* **Written request**: Quote exactly the lines between the line containing "Generate a Blender" and the line containing "S.camera = cam", counting those two lines as part of the range. Leave the rest out.

--------------------

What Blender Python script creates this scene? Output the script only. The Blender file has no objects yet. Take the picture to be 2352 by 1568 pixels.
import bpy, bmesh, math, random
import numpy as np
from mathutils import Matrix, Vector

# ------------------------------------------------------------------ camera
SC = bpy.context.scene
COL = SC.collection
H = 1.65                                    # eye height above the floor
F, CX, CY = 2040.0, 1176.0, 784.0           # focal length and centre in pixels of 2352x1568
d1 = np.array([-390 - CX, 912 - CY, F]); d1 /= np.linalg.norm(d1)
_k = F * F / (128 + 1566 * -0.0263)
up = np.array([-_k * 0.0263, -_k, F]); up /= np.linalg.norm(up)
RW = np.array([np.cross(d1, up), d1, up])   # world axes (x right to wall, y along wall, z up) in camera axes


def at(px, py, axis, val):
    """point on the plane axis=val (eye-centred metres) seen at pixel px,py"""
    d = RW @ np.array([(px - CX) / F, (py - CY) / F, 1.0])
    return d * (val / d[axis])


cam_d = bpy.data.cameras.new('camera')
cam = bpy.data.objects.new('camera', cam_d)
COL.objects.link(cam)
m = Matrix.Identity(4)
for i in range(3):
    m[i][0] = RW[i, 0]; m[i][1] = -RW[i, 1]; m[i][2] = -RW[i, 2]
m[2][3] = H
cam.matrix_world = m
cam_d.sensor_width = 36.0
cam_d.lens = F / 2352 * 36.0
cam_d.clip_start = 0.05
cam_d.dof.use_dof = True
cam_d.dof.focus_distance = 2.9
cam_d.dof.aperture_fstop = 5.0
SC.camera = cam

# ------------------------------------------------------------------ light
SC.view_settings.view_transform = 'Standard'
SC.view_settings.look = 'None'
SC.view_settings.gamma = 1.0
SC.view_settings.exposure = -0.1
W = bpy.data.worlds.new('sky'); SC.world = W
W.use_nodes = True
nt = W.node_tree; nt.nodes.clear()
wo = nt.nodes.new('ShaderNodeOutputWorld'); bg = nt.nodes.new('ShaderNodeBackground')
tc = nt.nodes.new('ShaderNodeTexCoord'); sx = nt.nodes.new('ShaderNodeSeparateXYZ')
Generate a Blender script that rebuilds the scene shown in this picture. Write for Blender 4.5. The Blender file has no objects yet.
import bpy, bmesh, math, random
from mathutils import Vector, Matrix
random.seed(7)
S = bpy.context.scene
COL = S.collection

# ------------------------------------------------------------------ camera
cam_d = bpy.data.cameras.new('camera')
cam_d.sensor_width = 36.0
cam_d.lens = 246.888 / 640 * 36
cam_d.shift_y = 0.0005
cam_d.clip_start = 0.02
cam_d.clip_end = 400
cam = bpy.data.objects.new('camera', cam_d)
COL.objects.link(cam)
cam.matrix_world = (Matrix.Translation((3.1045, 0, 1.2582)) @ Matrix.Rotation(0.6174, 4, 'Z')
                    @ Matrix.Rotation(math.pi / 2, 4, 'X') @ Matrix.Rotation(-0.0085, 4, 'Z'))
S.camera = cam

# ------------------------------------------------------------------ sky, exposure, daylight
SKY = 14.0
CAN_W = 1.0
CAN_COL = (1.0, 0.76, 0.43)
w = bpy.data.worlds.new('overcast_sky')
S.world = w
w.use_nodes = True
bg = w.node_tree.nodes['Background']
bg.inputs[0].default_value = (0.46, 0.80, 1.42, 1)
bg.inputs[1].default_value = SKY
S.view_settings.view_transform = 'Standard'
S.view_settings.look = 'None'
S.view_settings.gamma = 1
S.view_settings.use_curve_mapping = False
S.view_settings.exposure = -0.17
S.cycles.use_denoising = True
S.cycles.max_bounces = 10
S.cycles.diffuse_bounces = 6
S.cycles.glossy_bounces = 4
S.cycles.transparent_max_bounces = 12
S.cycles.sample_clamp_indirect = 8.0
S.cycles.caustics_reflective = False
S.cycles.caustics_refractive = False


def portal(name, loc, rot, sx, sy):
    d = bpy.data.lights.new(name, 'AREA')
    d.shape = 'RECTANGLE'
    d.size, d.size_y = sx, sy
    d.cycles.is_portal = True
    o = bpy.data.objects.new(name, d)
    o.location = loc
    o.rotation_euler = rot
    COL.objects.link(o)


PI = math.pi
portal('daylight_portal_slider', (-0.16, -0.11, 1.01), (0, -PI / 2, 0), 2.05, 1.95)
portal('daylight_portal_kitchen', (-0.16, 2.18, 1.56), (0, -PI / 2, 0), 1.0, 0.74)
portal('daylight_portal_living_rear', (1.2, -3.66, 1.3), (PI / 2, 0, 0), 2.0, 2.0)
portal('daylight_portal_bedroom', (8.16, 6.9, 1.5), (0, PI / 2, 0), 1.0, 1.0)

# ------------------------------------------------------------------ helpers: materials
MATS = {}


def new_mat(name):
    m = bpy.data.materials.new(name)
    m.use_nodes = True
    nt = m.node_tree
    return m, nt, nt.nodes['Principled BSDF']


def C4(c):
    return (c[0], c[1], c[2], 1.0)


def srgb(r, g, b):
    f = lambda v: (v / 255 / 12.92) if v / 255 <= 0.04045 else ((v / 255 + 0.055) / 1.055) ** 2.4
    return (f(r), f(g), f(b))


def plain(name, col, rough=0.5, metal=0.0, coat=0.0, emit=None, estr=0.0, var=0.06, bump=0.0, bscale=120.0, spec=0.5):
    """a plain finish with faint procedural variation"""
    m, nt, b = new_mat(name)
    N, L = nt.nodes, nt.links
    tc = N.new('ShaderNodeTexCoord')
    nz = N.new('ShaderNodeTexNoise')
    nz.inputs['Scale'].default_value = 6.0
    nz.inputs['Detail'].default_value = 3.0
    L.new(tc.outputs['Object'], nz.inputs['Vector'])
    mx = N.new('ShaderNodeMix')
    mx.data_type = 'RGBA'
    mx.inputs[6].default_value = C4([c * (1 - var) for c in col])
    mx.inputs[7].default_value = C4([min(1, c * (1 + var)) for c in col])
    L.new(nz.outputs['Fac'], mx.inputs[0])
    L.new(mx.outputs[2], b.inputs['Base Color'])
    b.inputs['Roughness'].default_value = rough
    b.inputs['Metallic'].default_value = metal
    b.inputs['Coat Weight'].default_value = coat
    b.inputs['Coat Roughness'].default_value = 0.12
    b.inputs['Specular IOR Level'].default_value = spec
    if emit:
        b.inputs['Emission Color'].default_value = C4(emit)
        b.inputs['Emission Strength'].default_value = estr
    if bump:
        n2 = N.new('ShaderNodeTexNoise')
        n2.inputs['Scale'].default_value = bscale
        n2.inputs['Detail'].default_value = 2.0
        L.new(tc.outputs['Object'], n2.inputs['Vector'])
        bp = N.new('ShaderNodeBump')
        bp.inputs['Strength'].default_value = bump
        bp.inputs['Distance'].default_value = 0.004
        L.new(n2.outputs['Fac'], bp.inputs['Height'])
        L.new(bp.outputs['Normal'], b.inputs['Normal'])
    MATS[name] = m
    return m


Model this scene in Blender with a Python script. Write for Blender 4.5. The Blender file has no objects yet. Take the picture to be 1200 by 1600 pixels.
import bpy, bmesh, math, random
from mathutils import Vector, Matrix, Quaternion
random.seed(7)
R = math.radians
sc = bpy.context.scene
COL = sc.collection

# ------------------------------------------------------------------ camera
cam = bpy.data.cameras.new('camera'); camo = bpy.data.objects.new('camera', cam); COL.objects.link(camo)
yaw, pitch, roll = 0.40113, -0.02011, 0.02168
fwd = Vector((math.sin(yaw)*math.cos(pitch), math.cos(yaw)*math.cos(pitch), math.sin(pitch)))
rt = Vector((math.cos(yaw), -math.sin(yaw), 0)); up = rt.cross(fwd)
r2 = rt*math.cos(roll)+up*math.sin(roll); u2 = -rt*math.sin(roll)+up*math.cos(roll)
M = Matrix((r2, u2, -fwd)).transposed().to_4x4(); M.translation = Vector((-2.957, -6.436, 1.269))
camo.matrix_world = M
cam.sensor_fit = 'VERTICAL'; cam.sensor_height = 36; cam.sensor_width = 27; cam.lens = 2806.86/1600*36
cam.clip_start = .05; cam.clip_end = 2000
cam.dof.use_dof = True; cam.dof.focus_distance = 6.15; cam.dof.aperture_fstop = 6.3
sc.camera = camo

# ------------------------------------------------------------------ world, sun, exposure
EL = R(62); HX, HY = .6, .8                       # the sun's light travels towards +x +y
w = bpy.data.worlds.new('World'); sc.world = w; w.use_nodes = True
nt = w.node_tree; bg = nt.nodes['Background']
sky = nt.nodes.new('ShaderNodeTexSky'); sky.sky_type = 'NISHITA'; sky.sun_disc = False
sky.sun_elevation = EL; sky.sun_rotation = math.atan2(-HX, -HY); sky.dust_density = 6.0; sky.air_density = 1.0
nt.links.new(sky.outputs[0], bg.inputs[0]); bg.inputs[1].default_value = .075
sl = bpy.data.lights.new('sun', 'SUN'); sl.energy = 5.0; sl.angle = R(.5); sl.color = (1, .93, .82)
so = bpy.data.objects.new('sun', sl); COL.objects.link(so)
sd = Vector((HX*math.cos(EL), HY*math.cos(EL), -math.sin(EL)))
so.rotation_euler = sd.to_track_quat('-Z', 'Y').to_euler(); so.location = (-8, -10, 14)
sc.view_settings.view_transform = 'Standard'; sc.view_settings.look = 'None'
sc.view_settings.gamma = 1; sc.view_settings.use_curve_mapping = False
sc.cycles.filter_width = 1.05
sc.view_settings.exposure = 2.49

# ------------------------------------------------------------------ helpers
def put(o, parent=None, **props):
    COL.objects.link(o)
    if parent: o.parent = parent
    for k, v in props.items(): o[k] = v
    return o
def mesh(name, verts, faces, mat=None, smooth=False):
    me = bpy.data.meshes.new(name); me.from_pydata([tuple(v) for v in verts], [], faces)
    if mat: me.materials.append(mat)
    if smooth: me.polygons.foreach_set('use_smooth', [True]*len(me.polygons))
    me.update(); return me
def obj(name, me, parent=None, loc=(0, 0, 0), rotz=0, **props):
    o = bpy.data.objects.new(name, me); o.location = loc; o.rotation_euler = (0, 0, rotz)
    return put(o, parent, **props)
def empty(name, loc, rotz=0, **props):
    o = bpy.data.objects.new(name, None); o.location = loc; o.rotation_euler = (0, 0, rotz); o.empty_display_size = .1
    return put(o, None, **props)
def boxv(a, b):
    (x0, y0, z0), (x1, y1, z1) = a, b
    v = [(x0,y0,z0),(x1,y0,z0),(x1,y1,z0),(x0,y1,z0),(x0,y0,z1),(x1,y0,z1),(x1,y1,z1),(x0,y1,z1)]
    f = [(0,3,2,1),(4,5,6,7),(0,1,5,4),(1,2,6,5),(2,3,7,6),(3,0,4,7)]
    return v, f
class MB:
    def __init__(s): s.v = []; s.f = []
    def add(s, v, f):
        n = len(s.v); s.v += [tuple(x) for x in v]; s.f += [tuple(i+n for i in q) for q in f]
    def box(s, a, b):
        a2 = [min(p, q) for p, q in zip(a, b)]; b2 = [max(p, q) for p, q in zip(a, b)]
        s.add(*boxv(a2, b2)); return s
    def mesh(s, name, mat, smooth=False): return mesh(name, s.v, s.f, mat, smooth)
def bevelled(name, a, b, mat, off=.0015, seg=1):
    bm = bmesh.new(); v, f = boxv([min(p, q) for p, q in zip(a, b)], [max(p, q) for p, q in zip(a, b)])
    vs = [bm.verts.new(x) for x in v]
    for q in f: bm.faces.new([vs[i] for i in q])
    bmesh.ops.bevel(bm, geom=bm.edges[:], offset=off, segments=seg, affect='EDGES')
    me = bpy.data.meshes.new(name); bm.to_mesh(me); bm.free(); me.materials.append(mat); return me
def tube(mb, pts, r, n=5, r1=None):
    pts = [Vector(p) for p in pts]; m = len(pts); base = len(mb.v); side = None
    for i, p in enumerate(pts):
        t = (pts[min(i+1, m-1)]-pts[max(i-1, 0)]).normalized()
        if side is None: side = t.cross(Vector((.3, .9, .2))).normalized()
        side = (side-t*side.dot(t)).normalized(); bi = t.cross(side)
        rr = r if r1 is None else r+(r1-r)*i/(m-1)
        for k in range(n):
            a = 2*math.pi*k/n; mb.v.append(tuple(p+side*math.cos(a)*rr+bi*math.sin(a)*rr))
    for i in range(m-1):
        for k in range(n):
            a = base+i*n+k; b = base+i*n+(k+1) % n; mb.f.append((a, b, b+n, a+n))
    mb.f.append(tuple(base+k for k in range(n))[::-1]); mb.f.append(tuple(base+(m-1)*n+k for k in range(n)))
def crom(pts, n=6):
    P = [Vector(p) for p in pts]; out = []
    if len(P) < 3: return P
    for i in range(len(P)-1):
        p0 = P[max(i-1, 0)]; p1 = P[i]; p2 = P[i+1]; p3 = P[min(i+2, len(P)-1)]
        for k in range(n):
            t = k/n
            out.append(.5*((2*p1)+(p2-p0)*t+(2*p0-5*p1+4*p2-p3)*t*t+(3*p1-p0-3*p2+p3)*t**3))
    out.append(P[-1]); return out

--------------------

* **Correct result**:
Generate a Blender script that rebuilds the scene shown in this picture. Write for Blender 4.5. The Blender file has no objects yet.
import bpy, bmesh, math, random
from mathutils import Vector, Matrix
random.seed(7)
S = bpy.context.scene
COL = S.collection

# ------------------------------------------------------------------ camera
cam_d = bpy.data.cameras.new('camera')
cam_d.sensor_width = 36.0
cam_d.lens = 246.888 / 640 * 36
cam_d.shift_y = 0.0005
cam_d.clip_start = 0.02
cam_d.clip_end = 400
cam = bpy.data.objects.new('camera', cam_d)
COL.objects.link(cam)
cam.matrix_world = (Matrix.Translation((3.1045, 0, 1.2582)) @ Matrix.Rotation(0.6174, 4, 'Z')
                    @ Matrix.Rotation(math.pi / 2, 4, 'X') @ Matrix.Rotation(-0.0085, 4, 'Z'))
S.camera = cam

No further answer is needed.